● What you should do: Repeat the whole listing below, word for word.

• • • • • • •

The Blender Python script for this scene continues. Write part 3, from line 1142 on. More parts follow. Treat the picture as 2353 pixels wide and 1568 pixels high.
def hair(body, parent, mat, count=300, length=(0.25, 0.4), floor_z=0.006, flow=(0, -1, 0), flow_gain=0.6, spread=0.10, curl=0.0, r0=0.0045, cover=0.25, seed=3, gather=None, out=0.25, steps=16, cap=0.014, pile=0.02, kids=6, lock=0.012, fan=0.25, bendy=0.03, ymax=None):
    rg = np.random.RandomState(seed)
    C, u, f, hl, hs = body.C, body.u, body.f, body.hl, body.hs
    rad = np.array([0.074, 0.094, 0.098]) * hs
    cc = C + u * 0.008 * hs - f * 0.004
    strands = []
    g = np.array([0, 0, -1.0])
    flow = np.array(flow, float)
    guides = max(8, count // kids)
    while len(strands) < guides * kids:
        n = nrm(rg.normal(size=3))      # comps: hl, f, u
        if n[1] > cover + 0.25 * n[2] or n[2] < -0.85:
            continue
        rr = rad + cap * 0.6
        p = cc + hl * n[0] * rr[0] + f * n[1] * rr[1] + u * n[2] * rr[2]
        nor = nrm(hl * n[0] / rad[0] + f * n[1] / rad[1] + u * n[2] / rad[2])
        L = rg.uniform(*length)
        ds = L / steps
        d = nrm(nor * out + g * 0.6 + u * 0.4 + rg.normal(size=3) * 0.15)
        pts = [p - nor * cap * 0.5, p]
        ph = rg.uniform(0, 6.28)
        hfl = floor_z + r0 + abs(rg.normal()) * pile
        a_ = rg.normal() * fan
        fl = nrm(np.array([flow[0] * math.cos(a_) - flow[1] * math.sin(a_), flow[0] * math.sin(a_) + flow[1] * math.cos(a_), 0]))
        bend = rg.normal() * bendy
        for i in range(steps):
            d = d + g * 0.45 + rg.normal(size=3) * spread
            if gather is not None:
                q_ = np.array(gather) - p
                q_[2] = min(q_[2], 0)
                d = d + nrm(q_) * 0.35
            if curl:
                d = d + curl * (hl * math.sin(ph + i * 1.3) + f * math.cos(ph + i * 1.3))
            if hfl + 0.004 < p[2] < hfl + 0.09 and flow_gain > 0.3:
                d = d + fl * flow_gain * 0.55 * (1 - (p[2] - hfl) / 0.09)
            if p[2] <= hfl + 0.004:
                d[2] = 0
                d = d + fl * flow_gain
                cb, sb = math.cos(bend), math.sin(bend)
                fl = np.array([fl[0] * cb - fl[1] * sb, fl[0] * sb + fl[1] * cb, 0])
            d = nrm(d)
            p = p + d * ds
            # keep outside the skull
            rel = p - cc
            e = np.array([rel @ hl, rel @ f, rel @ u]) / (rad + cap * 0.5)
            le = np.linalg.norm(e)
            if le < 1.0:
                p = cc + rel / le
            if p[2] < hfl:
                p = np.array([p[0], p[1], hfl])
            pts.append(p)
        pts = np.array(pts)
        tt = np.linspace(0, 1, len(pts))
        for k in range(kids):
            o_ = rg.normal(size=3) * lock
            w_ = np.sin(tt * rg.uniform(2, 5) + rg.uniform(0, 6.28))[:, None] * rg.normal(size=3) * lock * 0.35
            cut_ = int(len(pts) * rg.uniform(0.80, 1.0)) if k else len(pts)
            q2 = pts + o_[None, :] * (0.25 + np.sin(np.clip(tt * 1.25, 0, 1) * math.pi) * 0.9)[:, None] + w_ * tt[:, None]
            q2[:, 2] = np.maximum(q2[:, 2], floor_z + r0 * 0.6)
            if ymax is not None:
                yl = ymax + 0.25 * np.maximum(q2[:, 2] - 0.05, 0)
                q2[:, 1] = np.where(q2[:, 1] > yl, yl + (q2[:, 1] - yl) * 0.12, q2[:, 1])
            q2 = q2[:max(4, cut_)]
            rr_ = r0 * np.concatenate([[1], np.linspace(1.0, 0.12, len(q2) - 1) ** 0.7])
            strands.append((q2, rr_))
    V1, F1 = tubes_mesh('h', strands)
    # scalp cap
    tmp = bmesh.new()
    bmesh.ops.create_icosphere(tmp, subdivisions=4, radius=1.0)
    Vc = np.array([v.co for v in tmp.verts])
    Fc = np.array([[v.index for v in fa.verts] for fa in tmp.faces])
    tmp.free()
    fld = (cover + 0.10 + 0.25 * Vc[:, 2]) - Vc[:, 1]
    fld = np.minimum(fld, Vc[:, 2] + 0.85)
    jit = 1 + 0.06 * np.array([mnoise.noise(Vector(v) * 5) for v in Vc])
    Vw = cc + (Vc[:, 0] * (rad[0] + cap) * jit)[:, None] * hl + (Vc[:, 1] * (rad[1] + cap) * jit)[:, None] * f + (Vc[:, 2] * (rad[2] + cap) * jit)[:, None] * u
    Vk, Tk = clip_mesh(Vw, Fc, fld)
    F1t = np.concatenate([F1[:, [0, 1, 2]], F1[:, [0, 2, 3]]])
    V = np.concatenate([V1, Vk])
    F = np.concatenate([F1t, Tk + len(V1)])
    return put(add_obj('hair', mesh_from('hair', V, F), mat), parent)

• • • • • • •

● The reply:
The Blender Python script for this scene continues. Write part 3, from line 1142 on. More parts follow. Treat the picture as 2353 pixels wide and 1568 pixels high.
def hair(body, parent, mat, count=300, length=(0.25, 0.4), floor_z=0.006, flow=(0, -1, 0), flow_gain=0.6, spread=0.10, curl=0.0, r0=0.0045, cover=0.25, seed=3, gather=None, out=0.25, steps=16, cap=0.014, pile=0.02, kids=6, lock=0.012, fan=0.25, bendy=0.03, ymax=None):
    rg = np.random.RandomState(seed)
    C, u, f, hl, hs = body.C, body.u, body.f, body.hl, body.hs
    rad = np.array([0.074, 0.094, 0.098]) * hs
    cc = C + u * 0.008 * hs - f * 0.004
    strands = []
    g = np.array([0, 0, -1.0])
    flow = np.array(flow, float)
    guides = max(8, count // kids)
    while len(strands) < guides * kids:
        n = nrm(rg.normal(size=3))      # comps: hl, f, u
        if n[1] > cover + 0.25 * n[2] or n[2] < -0.85:
            continue
        rr = rad + cap * 0.6
        p = cc + hl * n[0] * rr[0] + f * n[1] * rr[1] + u * n[2] * rr[2]
        nor = nrm(hl * n[0] / rad[0] + f * n[1] / rad[1] + u * n[2] / rad[2])
        L = rg.uniform(*length)
        ds = L / steps
        d = nrm(nor * out + g * 0.6 + u * 0.4 + rg.normal(size=3) * 0.15)
        pts = [p - nor * cap * 0.5, p]
        ph = rg.uniform(0, 6.28)
        hfl = floor_z + r0 + abs(rg.normal()) * pile
        a_ = rg.normal() * fan
        fl = nrm(np.array([flow[0] * math.cos(a_) - flow[1] * math.sin(a_), flow[0] * math.sin(a_) + flow[1] * math.cos(a_), 0]))
        bend = rg.normal() * bendy
        for i in range(steps):
            d = d + g * 0.45 + rg.normal(size=3) * spread
            if gather is not None:
                q_ = np.array(gather) - p
                q_[2] = min(q_[2], 0)
                d = d + nrm(q_) * 0.35
            if curl:
                d = d + curl * (hl * math.sin(ph + i * 1.3) + f * math.cos(ph + i * 1.3))
            if hfl + 0.004 < p[2] < hfl + 0.09 and flow_gain > 0.3:
                d = d + fl * flow_gain * 0.55 * (1 - (p[2] - hfl) / 0.09)
            if p[2] <= hfl + 0.004:
                d[2] = 0
                d = d + fl * flow_gain
                cb, sb = math.cos(bend), math.sin(bend)
                fl = np.array([fl[0] * cb - fl[1] * sb, fl[0] * sb + fl[1] * cb, 0])
            d = nrm(d)
            p = p + d * ds
            # keep outside the skull
            rel = p - cc
            e = np.array([rel @ hl, rel @ f, rel @ u]) / (rad + cap * 0.5)
            le = np.linalg.norm(e)
            if le < 1.0:
                p = cc + rel / le
            if p[2] < hfl:
                p = np.array([p[0], p[1], hfl])
            pts.append(p)
        pts = np.array(pts)
        tt = np.linspace(0, 1, len(pts))
        for k in range(kids):
            o_ = rg.normal(size=3) * lock
            w_ = np.sin(tt * rg.uniform(2, 5) + rg.uniform(0, 6.28))[:, None] * rg.normal(size=3) * lock * 0.35
            cut_ = int(len(pts) * rg.uniform(0.80, 1.0)) if k else len(pts)
            q2 = pts + o_[None, :] * (0.25 + np.sin(np.clip(tt * 1.25, 0, 1) * math.pi) * 0.9)[:, None] + w_ * tt[:, None]
            q2[:, 2] = np.maximum(q2[:, 2], floor_z + r0 * 0.6)
            if ymax is not None:
                yl = ymax + 0.25 * np.maximum(q2[:, 2] - 0.05, 0)
                q2[:, 1] = np.where(q2[:, 1] > yl, yl + (q2[:, 1] - yl) * 0.12, q2[:, 1])
            q2 = q2[:max(4, cut_)]
            rr_ = r0 * np.concatenate([[1], np.linspace(1.0, 0.12, len(q2) - 1) ** 0.7])
            strands.append((q2, rr_))
    V1, F1 = tubes_mesh('h', strands)
    # scalp cap
    tmp = bmesh.new()
    bmesh.ops.create_icosphere(tmp, subdivisions=4, radius=1.0)
    Vc = np.array([v.co for v in tmp.verts])
    Fc = np.array([[v.index for v in fa.verts] for fa in tmp.faces])
    tmp.free()
    fld = (cover + 0.10 + 0.25 * Vc[:, 2]) - Vc[:, 1]
    fld = np.minimum(fld, Vc[:, 2] + 0.85)
    jit = 1 + 0.06 * np.array([mnoise.noise(Vector(v) * 5) for v in Vc])
    Vw = cc + (Vc[:, 0] * (rad[0] + cap) * jit)[:, None] * hl + (Vc[:, 1] * (rad[1] + cap) * jit)[:, None] * f + (Vc[:, 2] * (rad[2] + cap) * jit)[:, None] * u
    Vk, Tk = clip_mesh(Vw, Fc, fld)
    F1t = np.concatenate([F1[:, [0, 1, 2]], F1[:, [0, 2, 3]]])
    V = np.concatenate([V1, Vk])
    F = np.concatenate([F1t, Tk + len(V1)])
    return put(add_obj('hair', mesh_from('hair', V, F), mat), parent)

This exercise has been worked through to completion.